Skip the pictures and quote all of the lines exactly.

◇ ◇ ◇ ◇ ◇ ◇ ◇

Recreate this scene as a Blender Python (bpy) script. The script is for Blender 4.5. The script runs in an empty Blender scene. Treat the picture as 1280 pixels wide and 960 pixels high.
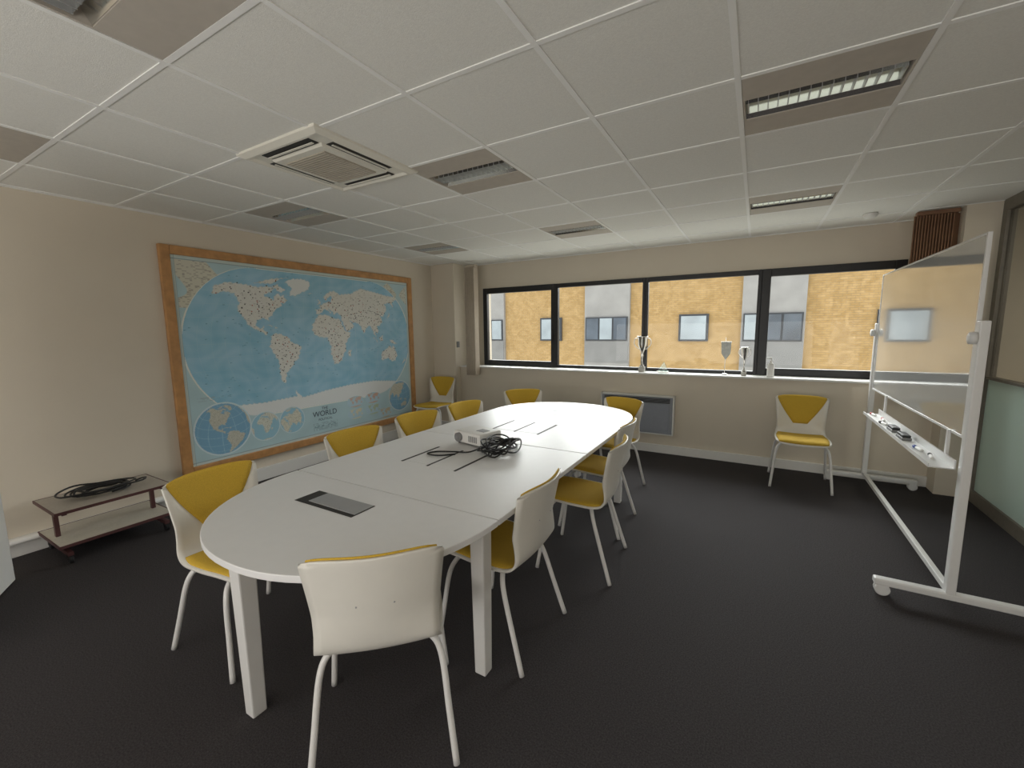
import bpy, math, random
import numpy as np
from mathutils import Vector, Matrix
random.seed(4)
COL=bpy.context.scene.collection
# ---------------------------------------------------------------- materials
MATS={}
def mat(name,color,rough=.6,var=0.0,scale=20,bump=0.0,bscale=200,metal=0.0,coat=0.0,emit=None,spec=.5,sheen=0.0):
    if name in MATS: return MATS[name]
    m=bpy.data.materials.new(name); m.use_nodes=True; nt=m.node_tree; b=nt.nodes['Principled BSDF']
    b.inputs['Base Color'].default_value=(*color,1); b.inputs['Roughness'].default_value=rough
    b.inputs['Metallic'].default_value=metal; b.inputs['Coat Weight'].default_value=coat
    b.inputs['Coat Roughness'].default_value=.03
    b.inputs['Specular IOR Level'].default_value=spec
    tc=nt.nodes.new('ShaderNodeTexCoord')
    n=nt.nodes.new('ShaderNodeTexNoise'); n.inputs['Scale'].default_value=scale; n.inputs['Detail'].default_value=4
    nt.links.new(tc.outputs['Object'],n.inputs['Vector'])
    r=nt.nodes.new('ShaderNodeValToRGB')
    r.color_ramp.elements[0].position=.3; r.color_ramp.elements[1].position=.7
    r.color_ramp.elements[0].color=(*[c*(1-var) for c in color],1)
    r.color_ramp.elements[1].color=(*[min(1,c*(1+var)) for c in color],1)
    nt.links.new(n.outputs['Fac'],r.inputs[0]); nt.links.new(r.outputs[0],b.inputs['Base Color'])
    if bump:
        n2=nt.nodes.new('ShaderNodeTexNoise'); n2.inputs['Scale'].default_value=bscale; n2.inputs['Detail'].default_value=3
        nt.links.new(tc.outputs['Object'],n2.inputs['Vector'])
        bp=nt.nodes.new('ShaderNodeBump'); bp.inputs['Strength'].default_value=bump; bp.inputs['Distance'].default_value=.004
        nt.links.new(n2.outputs['Fac'],bp.inputs['Height']); nt.links.new(bp.outputs[0],b.inputs['Normal'])
    if emit: b.inputs['Emission Color'].default_value=(*emit[0],1); b.inputs['Emission Strength'].default_value=emit[1]
    MATS[name]=m; return m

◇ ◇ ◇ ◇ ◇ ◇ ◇

* _ANSWER TO THE TASK_:
Recreate this scene as a Blender Python (bpy) script. The script is for Blender 4.5. The script runs in an empty Blender scene. Treat the picture as 1280 pixels wide and 960 pixels high.
import bpy, math, random
import numpy as np
from mathutils import Vector, Matrix
random.seed(4)
COL=bpy.context.scene.collection
# ---------------------------------------------------------------- materials
MATS={}
def mat(name,color,rough=.6,var=0.0,scale=20,bump=0.0,bscale=200,metal=0.0,coat=0.0,emit=None,spec=.5,sheen=0.0):
    if name in MATS: return MATS[name]
    m=bpy.data.materials.new(name); m.use_nodes=True; nt=m.node_tree; b=nt.nodes['Principled BSDF']
    b.inputs['Base Color'].default_value=(*color,1); b.inputs['Roughness'].default_value=rough
    b.inputs['Metallic'].default_value=metal; b.inputs['Coat Weight'].default_value=coat
    b.inputs['Coat Roughness'].default_value=.03
    b.inputs['Specular IOR Level'].default_value=spec
    tc=nt.nodes.new('ShaderNodeTexCoord')
    n=nt.nodes.new('ShaderNodeTexNoise'); n.inputs['Scale'].default_value=scale; n.inputs['Detail'].default_value=4
    nt.links.new(tc.outputs['Object'],n.inputs['Vector'])
    r=nt.nodes.new('ShaderNodeValToRGB')
    r.color_ramp.elements[0].position=.3; r.color_ramp.elements[1].position=.7
    r.color_ramp.elements[0].color=(*[c*(1-var) for c in color],1)
    r.color_ramp.elements[1].color=(*[min(1,c*(1+var)) for c in color],1)
    nt.links.new(n.outputs['Fac'],r.inputs[0]); nt.links.new(r.outputs[0],b.inputs['Base Color'])
    if bump:
        n2=nt.nodes.new('ShaderNodeTexNoise'); n2.inputs['Scale'].default_value=bscale; n2.inputs['Detail'].default_value=3
        nt.links.new(tc.outputs['Object'],n2.inputs['Vector'])
        bp=nt.nodes.new('ShaderNodeBump'); bp.inputs['Strength'].default_value=bump; bp.inputs['Distance'].default_value=.004
        nt.links.new(n2.outputs['Fac'],bp.inputs['Height']); nt.links.new(bp.outputs[0],b.inputs['Normal'])
    if emit: b.inputs['Emission Color'].default_value=(*emit[0],1); b.inputs['Emission Strength'].default_value=emit[1]
    MATS[name]=m; return m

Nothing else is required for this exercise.